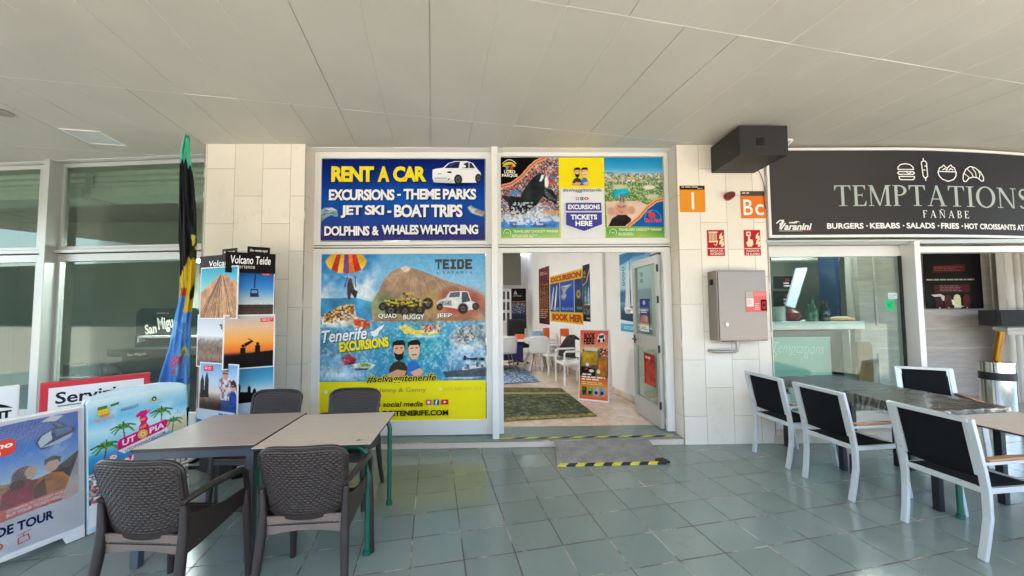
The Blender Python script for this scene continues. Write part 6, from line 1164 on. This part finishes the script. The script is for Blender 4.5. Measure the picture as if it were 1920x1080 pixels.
def a_silh(P):
    P.back('#f0f0f0'); H_ = P.H; c = P.canvas(80); c.vgrad([(0, '#14649c'), (H_*.4, '#58a2c4'), (H_*.6, '#d9e2e4'), (H_*.64, '#16161a'), (H_, '#121216')]); c.poly([(0, H_*.58), (30, H_*.6), (60, H_*.66), (100, H_*.7), (100, H_), (0, H_)], '#131317')
    for x, h in ((8, 34), (34, 30), (48, 22), (68, 20), (82, 16)): y = H_*(.6+.1*x/100)+3; c.poly([(x-4, y), (x-4, y-h*.75), (x, y-h), (x+4, y-h*.75), (x+4, y)], '#121216')
    edge(c); P.paint(c); pill(P, 72, H_*.02)
def a_head(P):
    P.back('#171312'); P.fill('#17120f'); H_ = P.H; P.text('Volcano Teide', 10, H_*.16, 90, H_*.56, '#f3f1ee', bold=.012, shear=.1); P.text('experience', 12, H_*.6, 58, H_*.85, '#d9d5d0', bold=0., shear=.1)
def a_head2(P):
    P.back('#171312'); P.fill('#17120f'); H_ = P.H; P.text('Volcan', 34, H_*.3, 99, H_*.62, '#f3f1ee', bold=.012, shear=.1); P.text('experi', 34, H_*.68, 88, H_*.88, '#d9d5d0', bold=0., shear=.1)
def a_tab(P): P.back('#171312'); P.fill('#17120f'); H_ = P.H; P.text('De venta aquí', 12, H_*.2, 90, H_*.46, '#e9e6e2', bold=.02, shear=.1); P.text('Sold here', 20, H_*.54, 78, H_*.8, '#e9e6e2', bold=.02, shear=.1)
def a_blue(P): P.back('#d7e4f2'); P.fill('#cfe0f0'); P.poly([(0, P.H*.55), (100, P.H*.7), (100, P.H), (0, P.H)], '#2f6fc0'); P.lines(60, P.H*.1, 96, P.H*.4, 2, '#3f6fb0', .6)
dpanel(FL, 417, 466, 443, 486, -.004, a_tab, 'header_tab'); dpanel(FL, 375, 479, 427, 512, -.006, a_head2, 'header')
dpanel(FL, 377, 500, 444, 598, -.024, a_volc); dpanel(FL, 371, 590, 430, 690, -.013, a_grey); dpanel(FL, 375, 681, 444, 792, -.024, a_pair); dpanel(FL, 369, 770, 438, 806, -.034, a_blue, 'leaflet_pocket')
dpanel(FR, 464, 463, 506, 486, -.004, a_tab, 'header_tab'); dpanel(FR, 423, 474, 516, 512, -.036, a_head, 'header')
dpanel(FR, 446, 508, 513, 597, -.014, a_gond); dpanel(FR, 419, 590, 514, 691, -.028, a_sun); dpanel(FR, 444, 672, 512, 775, -.014, a_silh); dpanel(FR, 441, 754, 512, 788, -.02, a_blue, 'leaflet_pocket')
def a_base(P): P.back('#141315'); P.fill('#141315'); P.text('volcano', 12, 14, 80, 40, '#e4e2de', bold=.03); P.lines(12, 48, 90, 64, 2, '#c9c6c2', .5)
dpanel(FR, 436, 838, 512, 892, -.012, a_base, 'base_panel')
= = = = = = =
Reproduce the material above in full and without alteration, but skip all pictures.

The Blender Python script for this scene continues. Write part 6, from line 1164 on. This part finishes the script. The script is for Blender 4.5. Measure the picture as if it were 1920x1080 pixels.
def a_silh(P):
    P.back('#f0f0f0'); H_ = P.H; c = P.canvas(80); c.vgrad([(0, '#14649c'), (H_*.4, '#58a2c4'), (H_*.6, '#d9e2e4'), (H_*.64, '#16161a'), (H_, '#121216')]); c.poly([(0, H_*.58), (30, H_*.6), (60, H_*.66), (100, H_*.7), (100, H_), (0, H_)], '#131317')
    for x, h in ((8, 34), (34, 30), (48, 22), (68, 20), (82, 16)): y = H_*(.6+.1*x/100)+3; c.poly([(x-4, y), (x-4, y-h*.75), (x, y-h), (x+4, y-h*.75), (x+4, y)], '#121216')
    edge(c); P.paint(c); pill(P, 72, H_*.02)
def a_head(P):
    P.back('#171312'); P.fill('#17120f'); H_ = P.H; P.text('Volcano Teide', 10, H_*.16, 90, H_*.56, '#f3f1ee', bold=.012, shear=.1); P.text('experience', 12, H_*.6, 58, H_*.85, '#d9d5d0', bold=0., shear=.1)
def a_head2(P):
    P.back('#171312'); P.fill('#17120f'); H_ = P.H; P.text('Volcan', 34, H_*.3, 99, H_*.62, '#f3f1ee', bold=.012, shear=.1); P.text('experi', 34, H_*.68, 88, H_*.88, '#d9d5d0', bold=0., shear=.1)
def a_tab(P): P.back('#171312'); P.fill('#17120f'); H_ = P.H; P.text('De venta aquí', 12, H_*.2, 90, H_*.46, '#e9e6e2', bold=.02, shear=.1); P.text('Sold here', 20, H_*.54, 78, H_*.8, '#e9e6e2', bold=.02, shear=.1)
def a_blue(P): P.back('#d7e4f2'); P.fill('#cfe0f0'); P.poly([(0, P.H*.55), (100, P.H*.7), (100, P.H), (0, P.H)], '#2f6fc0'); P.lines(60, P.H*.1, 96, P.H*.4, 2, '#3f6fb0', .6)
dpanel(FL, 417, 466, 443, 486, -.004, a_tab, 'header_tab'); dpanel(FL, 375, 479, 427, 512, -.006, a_head2, 'header')
dpanel(FL, 377, 500, 444, 598, -.024, a_volc); dpanel(FL, 371, 590, 430, 690, -.013, a_grey); dpanel(FL, 375, 681, 444, 792, -.024, a_pair); dpanel(FL, 369, 770, 438, 806, -.034, a_blue, 'leaflet_pocket')
dpanel(FR, 464, 463, 506, 486, -.004, a_tab, 'header_tab'); dpanel(FR, 423, 474, 516, 512, -.036, a_head, 'header')
dpanel(FR, 446, 508, 513, 597, -.014, a_gond); dpanel(FR, 419, 590, 514, 691, -.028, a_sun); dpanel(FR, 444, 672, 512, 775, -.014, a_silh); dpanel(FR, 441, 754, 512, 788, -.02, a_blue, 'leaflet_pocket')
def a_base(P): P.back('#141315'); P.fill('#141315'); P.text('volcano', 12, 14, 80, 40, '#e4e2de', bold=.03); P.lines(12, 48, 90, 64, 2, '#c9c6c2', .5)
dpanel(FR, 436, 838, 512, 892, -.012, a_base, 'base_panel')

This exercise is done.